Requirement:
The lines to extract run from the first line of the material below to the line containing "sc.view_settings.view_transform='Standard'", both included; leave the pictures behind.

Source data:
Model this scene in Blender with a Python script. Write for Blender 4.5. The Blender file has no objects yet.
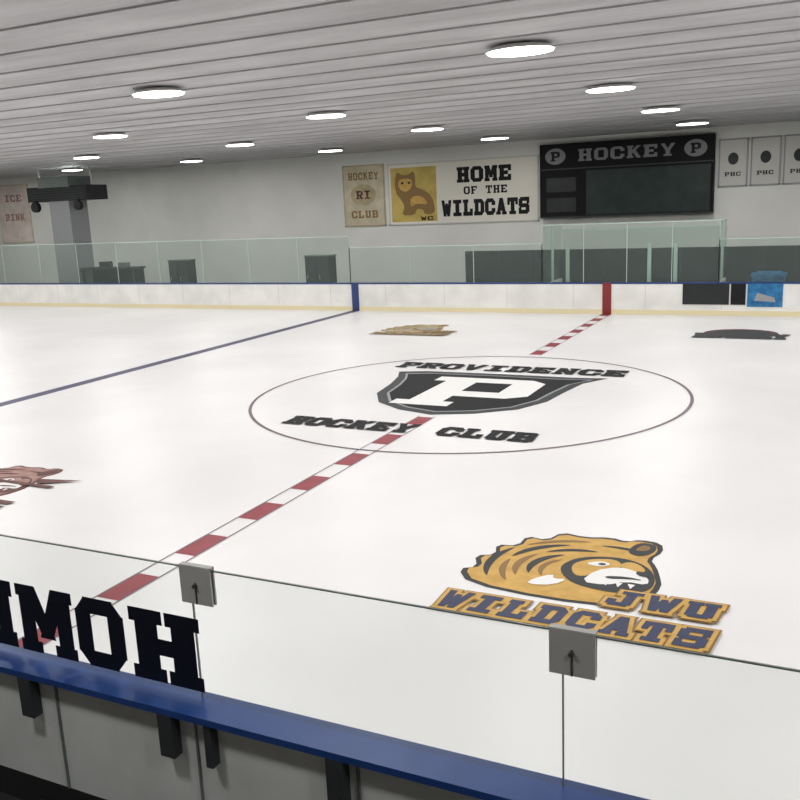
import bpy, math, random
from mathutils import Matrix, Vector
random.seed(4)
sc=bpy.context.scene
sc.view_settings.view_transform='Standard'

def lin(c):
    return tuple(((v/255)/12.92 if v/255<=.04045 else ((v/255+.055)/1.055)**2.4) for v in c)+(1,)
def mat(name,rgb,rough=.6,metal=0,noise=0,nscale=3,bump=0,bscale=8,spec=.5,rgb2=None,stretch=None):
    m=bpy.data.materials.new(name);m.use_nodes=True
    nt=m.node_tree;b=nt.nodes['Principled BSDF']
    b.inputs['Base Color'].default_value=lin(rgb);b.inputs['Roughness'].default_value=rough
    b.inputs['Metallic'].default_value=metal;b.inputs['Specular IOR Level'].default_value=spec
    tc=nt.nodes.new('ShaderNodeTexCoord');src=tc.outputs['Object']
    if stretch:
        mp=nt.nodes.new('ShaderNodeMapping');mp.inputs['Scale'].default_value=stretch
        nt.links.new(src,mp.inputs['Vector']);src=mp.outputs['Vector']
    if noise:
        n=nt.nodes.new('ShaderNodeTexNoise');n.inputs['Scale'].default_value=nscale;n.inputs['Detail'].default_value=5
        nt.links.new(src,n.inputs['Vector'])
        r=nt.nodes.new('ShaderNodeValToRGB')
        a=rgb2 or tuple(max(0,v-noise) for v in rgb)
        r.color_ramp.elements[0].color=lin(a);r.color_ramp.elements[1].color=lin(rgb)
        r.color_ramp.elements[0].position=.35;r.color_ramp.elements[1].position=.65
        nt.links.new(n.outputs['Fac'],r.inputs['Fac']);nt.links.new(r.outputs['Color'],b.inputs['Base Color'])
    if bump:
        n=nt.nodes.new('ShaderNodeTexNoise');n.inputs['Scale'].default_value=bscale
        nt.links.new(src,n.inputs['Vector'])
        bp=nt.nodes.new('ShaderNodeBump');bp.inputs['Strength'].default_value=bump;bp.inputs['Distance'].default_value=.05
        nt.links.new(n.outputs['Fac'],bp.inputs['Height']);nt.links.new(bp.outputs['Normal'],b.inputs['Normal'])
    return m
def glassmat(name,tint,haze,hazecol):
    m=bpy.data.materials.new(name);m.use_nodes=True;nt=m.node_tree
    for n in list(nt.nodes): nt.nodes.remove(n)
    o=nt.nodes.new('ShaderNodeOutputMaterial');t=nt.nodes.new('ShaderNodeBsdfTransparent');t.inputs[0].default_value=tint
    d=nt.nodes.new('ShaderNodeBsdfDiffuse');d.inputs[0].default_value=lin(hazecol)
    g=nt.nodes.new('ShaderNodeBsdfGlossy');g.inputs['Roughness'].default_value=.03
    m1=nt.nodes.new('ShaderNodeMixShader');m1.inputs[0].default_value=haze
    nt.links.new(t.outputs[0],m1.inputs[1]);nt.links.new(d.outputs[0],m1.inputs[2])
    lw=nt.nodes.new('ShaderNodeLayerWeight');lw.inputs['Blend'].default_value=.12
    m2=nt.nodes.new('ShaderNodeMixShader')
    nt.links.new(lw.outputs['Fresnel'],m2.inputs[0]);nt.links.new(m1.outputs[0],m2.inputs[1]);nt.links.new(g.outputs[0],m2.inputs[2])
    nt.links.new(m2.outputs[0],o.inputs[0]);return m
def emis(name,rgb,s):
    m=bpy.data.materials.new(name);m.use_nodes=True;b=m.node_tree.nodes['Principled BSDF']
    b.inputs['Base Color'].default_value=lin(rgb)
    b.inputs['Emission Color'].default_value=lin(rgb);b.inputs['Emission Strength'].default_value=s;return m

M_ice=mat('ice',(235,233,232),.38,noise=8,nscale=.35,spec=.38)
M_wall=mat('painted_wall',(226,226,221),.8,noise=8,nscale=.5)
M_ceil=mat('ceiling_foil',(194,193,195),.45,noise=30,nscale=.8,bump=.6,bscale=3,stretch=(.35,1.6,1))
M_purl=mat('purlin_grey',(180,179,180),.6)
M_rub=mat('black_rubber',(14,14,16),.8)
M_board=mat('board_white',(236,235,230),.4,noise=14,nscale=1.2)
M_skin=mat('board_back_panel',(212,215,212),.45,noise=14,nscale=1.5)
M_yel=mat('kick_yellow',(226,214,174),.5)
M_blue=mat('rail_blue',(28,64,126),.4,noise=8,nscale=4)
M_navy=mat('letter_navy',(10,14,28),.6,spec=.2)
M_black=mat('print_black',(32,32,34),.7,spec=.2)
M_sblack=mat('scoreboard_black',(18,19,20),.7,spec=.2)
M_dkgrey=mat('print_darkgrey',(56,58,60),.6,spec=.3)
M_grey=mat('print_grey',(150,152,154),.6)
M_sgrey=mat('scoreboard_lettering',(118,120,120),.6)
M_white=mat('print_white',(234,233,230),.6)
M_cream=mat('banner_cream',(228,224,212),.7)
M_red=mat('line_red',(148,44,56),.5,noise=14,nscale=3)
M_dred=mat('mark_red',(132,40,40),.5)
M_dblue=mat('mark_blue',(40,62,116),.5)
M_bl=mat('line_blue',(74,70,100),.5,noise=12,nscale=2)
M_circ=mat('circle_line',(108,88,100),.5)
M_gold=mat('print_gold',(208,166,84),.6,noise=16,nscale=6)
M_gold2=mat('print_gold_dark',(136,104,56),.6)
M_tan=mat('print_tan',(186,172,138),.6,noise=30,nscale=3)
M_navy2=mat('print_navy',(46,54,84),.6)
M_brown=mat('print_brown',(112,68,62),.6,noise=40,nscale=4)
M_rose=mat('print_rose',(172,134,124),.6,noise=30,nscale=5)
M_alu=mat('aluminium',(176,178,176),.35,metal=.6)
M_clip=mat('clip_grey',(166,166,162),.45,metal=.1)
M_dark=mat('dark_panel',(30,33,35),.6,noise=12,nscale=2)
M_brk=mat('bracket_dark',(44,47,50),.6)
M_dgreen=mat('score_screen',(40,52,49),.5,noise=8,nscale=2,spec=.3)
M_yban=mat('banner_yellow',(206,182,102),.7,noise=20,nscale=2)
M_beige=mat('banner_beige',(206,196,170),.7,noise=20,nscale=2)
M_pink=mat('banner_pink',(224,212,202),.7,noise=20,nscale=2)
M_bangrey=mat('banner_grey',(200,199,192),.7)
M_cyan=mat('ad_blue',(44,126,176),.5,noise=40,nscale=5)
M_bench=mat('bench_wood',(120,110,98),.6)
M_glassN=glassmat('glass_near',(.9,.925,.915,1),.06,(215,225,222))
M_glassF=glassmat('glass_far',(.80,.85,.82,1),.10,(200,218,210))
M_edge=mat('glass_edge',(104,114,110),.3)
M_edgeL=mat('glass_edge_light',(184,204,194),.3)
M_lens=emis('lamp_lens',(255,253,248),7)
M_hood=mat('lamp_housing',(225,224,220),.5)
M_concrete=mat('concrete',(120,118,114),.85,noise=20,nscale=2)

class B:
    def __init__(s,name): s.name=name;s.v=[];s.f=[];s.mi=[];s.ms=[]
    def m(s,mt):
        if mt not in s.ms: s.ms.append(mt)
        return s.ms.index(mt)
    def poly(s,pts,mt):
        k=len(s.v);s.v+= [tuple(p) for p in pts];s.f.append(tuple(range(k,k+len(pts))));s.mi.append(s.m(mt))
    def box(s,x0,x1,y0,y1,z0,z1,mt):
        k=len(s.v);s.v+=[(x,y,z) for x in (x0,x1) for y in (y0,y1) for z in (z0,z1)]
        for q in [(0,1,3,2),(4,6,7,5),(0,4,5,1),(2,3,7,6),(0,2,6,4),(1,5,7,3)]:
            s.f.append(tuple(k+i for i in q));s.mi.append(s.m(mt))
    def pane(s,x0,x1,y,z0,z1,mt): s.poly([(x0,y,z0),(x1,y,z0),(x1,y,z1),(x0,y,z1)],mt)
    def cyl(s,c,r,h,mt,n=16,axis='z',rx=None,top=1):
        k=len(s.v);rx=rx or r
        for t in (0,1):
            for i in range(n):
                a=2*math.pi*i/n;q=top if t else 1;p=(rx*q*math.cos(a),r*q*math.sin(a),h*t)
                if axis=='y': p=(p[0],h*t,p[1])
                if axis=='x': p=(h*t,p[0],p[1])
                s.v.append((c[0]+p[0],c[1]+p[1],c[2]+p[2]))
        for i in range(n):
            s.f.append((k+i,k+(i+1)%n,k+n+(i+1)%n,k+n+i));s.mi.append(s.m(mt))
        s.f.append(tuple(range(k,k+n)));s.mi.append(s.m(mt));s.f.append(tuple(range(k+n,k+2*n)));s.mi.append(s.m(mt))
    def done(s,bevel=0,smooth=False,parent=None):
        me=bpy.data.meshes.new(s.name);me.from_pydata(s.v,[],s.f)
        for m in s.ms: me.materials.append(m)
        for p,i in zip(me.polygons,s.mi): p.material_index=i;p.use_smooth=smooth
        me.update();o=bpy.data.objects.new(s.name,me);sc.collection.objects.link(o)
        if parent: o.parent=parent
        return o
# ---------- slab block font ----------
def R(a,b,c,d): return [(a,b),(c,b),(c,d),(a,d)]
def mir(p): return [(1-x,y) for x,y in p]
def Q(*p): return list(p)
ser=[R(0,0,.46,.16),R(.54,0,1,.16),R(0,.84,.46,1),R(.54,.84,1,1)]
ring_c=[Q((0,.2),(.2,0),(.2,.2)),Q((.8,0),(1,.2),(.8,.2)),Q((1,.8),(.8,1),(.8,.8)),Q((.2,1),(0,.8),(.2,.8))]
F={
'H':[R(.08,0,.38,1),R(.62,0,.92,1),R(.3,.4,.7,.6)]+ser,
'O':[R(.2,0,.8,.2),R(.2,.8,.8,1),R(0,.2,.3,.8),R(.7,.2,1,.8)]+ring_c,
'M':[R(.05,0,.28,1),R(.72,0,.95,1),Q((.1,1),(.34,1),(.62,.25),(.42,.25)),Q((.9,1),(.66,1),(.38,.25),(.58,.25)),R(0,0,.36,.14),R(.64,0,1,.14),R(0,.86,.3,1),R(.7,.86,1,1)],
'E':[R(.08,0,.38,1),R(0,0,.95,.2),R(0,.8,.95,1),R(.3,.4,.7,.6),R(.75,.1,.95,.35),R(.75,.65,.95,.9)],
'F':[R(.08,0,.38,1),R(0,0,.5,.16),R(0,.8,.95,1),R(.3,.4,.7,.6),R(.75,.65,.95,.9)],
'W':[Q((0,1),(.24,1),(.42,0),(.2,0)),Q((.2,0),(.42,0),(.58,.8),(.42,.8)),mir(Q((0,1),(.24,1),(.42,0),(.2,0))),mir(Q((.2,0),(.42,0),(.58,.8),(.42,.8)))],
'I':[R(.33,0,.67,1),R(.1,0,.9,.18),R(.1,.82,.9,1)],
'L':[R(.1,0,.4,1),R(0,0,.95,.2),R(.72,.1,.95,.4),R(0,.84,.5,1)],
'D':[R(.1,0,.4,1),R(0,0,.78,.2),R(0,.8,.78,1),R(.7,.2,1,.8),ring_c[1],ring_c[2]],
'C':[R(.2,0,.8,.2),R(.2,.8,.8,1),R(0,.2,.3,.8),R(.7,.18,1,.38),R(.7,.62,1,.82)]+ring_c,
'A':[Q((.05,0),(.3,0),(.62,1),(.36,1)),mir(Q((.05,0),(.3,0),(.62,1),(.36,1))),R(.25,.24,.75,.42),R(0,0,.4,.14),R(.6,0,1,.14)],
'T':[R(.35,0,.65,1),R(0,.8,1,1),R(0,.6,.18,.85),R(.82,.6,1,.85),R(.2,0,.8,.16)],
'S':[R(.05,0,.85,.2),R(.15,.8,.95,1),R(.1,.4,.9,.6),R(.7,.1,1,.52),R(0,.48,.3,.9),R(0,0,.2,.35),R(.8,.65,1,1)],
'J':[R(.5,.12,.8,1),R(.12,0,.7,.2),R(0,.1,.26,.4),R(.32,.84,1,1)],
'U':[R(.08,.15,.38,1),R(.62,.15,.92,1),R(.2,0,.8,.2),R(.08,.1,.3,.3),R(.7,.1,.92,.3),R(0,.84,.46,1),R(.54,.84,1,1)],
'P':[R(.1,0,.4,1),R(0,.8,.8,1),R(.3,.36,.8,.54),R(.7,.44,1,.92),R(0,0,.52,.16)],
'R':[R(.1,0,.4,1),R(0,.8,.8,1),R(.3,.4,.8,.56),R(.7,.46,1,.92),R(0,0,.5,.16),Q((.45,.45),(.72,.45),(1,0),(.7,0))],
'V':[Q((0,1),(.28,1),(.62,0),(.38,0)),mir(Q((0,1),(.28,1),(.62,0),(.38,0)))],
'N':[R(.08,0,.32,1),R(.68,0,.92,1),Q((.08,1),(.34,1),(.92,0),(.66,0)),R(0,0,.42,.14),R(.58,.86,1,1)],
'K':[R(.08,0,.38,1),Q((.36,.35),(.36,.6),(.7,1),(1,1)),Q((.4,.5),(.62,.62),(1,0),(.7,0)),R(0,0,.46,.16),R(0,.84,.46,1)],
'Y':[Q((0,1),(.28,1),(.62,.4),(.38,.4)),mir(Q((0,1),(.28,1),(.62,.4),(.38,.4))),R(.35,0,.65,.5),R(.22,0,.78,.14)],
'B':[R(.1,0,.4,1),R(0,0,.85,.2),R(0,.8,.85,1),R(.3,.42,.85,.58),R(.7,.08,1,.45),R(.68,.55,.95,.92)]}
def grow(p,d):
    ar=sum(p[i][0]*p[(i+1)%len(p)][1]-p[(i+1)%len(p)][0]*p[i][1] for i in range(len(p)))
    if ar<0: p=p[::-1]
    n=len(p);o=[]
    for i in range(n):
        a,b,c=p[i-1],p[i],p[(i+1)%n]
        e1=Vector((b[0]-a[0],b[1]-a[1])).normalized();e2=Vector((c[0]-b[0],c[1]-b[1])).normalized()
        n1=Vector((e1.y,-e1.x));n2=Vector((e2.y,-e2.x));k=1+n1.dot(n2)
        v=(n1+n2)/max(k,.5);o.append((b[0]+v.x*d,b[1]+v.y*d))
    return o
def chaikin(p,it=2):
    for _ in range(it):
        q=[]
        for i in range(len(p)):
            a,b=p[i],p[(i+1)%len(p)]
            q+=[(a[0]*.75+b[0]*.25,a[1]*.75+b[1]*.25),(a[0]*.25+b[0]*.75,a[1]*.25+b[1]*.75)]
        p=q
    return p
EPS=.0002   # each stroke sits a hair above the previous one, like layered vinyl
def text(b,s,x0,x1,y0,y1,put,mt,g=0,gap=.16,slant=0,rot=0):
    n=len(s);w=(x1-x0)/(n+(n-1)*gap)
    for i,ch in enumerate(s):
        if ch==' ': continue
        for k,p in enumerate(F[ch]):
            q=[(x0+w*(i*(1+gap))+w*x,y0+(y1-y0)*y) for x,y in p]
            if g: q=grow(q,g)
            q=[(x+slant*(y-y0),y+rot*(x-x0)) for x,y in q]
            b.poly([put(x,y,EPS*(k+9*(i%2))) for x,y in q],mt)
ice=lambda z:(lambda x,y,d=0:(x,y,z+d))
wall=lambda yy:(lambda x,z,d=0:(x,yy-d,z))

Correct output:
Model this scene in Blender with a Python script. Write for Blender 4.5. The Blender file has no objects yet.
import bpy, math, random
from mathutils import Matrix, Vector
random.seed(4)
sc=bpy.context.scene
sc.view_settings.view_transform='Standard'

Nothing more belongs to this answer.